Mariano vive en Paso de los
Libres, provincia de Corrientes y tiene 27 años. Además de ser experto en
origami es profesor de inglés en Fisk, un instituto de enseñanza de esa lengua.
Son las nueve de la noche y estamos en la costanera del bravo río Uruguay que,
cuando la cosa se pone fea (y eso sucede a menudo) puede subir su nivel hasta
quince metros, lo que implica la evacuación de cientos de familias. Pero no
sólo la lluvia es la responsable de que todo lo que hoy pisamos se llene de
agua sino la represa Yaciretá, que abre sus compuertas cuando no puede retener
más y que pase lo que tenga que pasar.
Del otro lado se visualizan las
lucecitas y las torres de Uruguiania que se muestran como la espalda de un
Brasil inmenso e indiferente que mira hacia el atlántico.

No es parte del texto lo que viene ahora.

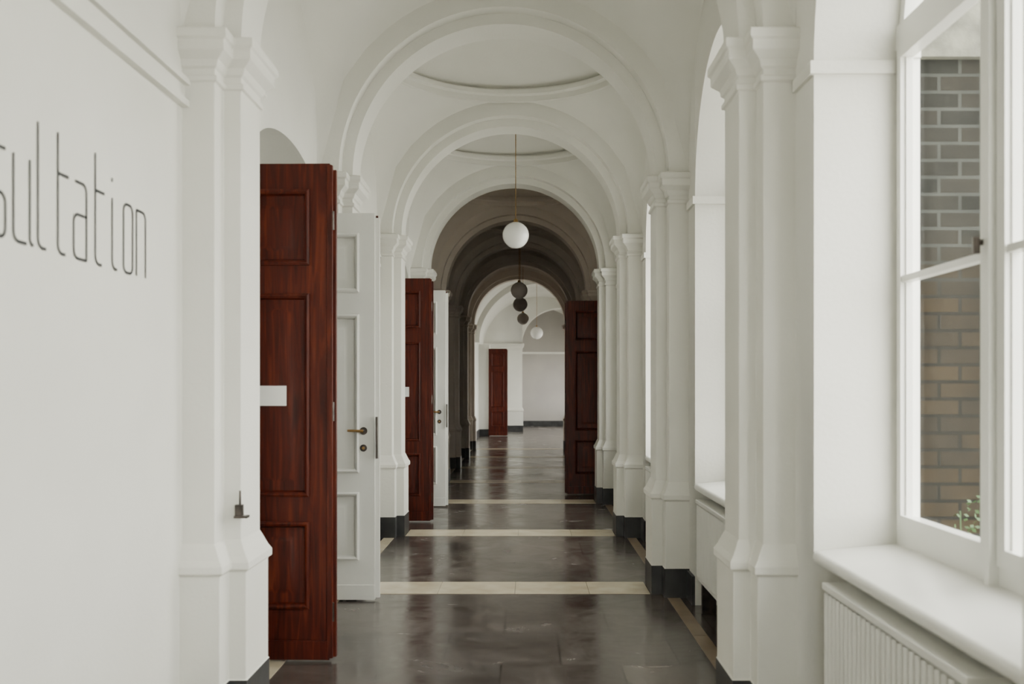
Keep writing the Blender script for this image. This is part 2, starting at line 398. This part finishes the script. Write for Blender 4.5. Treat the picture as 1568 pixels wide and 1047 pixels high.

El puente que une las
orillas es largo y tiene un ritmo lento pero constante, sobre todo de camiones
de transporte.
Le pregunto a Mariano si,
teniendo en cuenta la cercanía con Brasil, existe una estrecha relación.
-Antes, con el uno a uno nosotros
íbamos a comprar allá porque era baratísimo. Ahora vienen ellos, sobre todo a
comprar vino, dulce de leche, porque el de ellos es horrible y carne de vaca.
Pero tampoco tanto. Algunos también vienen a bailar.
Después me cuenta que los
brasileros son poco influenciables y que es más lo que ellos reciben de allá
que viceversa.
-Yo aprendí a hablar portugués
viendo la tele por los dibujitos animados que pasaban por O globo a la mañana.
Nosotros no teníamos cable así que sólo veíamos los canales de aire. Y cuando
yo era chico ATC sólo pasaba películas viejísimas. No sólo yo, toda mi
generación habla portugués por los dibujitos que veíamos de niños. Ya mi
hermana, que es diez años más chica, no sabe nada de portugués porque para ese
entonces teníamos cable y creció viendo Cartoon Networks y Magic Kids.
Más tarde, el Cabeza, como se
hace llamar el padre de Mariano, me cuenta que le entretiene mucho más ver el
Chavo del Ocho en portugués que en español. Es decir que la influencia existe a
pesar de lo que uno se proponga.
Aunque sólo estamos dos días en
Libres (así le llaman los locales) me impresiona la mutación agresiva del clima
que va del cielo limpio a la lluvia, luego al viento, todo con un calor
agobiante que te hace sudar la gota gorda aunque estés quieto debajo de un
árbol. También me llama la atención la vestimenta de las mujeres, de clásico
jean y remeras ajustadas, incomprensible para estas temperaturas.
Cabeza nos invita a comer
carpincho, un roedor que puede pesar hasta 70 kilos y que suele andar por las
arroceras. Agradecemos su generosidad pero aducimos que no comemos carne.
-¿Y cerveza? –amaga servir un
vaso con la botella a 45 grados.
Cuando le acepto y estiro mi
brazo, Cabeza exclama:
-¡Esto me tenías que decir que
no! - y la risa estalla y la imagen será una postal de nuestro paso por
Corrientes, me refiero la de aplacar el calor sofocante con cervezas heladas.